* START Dataset extract *
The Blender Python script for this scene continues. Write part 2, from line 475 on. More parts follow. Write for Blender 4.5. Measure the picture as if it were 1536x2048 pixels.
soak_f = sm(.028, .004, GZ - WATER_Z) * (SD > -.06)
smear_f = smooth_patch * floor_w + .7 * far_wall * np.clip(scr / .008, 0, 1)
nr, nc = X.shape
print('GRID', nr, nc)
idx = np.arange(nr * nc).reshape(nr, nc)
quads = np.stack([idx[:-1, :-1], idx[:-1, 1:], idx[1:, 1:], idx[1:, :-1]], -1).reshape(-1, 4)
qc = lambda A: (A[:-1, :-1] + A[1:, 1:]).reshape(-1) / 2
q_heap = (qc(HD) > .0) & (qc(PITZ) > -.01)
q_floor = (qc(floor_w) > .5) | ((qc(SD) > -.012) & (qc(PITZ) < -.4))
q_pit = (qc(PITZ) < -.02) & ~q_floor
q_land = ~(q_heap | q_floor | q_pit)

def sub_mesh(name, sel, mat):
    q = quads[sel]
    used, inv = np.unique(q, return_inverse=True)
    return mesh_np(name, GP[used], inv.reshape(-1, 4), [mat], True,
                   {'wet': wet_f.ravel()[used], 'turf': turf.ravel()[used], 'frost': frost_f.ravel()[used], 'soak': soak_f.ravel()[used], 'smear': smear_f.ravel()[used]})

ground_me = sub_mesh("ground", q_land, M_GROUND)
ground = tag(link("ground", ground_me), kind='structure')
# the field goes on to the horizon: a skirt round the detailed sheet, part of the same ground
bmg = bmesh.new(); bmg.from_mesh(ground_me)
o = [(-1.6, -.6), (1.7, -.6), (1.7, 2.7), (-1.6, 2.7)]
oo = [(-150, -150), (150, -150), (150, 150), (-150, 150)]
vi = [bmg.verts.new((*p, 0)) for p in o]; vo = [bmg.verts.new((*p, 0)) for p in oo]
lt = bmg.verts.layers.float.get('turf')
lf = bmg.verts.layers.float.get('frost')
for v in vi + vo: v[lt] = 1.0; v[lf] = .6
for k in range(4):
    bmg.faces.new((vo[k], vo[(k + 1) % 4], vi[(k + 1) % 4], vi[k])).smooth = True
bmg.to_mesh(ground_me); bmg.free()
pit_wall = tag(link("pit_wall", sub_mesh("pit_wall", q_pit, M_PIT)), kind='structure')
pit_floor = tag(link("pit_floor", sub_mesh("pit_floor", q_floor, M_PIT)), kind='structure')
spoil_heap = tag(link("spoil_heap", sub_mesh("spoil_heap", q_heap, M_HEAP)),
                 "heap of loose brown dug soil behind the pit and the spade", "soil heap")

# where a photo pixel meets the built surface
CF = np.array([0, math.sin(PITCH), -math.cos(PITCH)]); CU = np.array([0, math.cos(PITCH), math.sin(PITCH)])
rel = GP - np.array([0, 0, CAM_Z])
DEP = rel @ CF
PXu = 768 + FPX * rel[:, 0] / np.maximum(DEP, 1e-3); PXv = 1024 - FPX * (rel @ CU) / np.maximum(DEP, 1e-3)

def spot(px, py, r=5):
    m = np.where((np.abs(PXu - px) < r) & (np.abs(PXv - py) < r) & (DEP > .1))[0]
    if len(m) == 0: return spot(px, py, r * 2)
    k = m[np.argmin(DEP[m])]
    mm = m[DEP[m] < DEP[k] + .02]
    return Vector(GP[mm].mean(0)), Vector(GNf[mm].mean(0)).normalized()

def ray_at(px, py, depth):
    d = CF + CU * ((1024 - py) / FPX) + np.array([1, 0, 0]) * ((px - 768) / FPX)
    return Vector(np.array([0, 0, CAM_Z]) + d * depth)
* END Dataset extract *
| Short problem |
Show every line from the listing above in which the string "part" appears.

| Worked answer |
The Blender Python script for this scene continues. Write part 2, from line 475 on. More parts follow. Write for Blender 4.5. Measure the picture as if it were 1536x2048 pixels.
# the field goes on to the horizon: a skirt round the detailed sheet, part of the same ground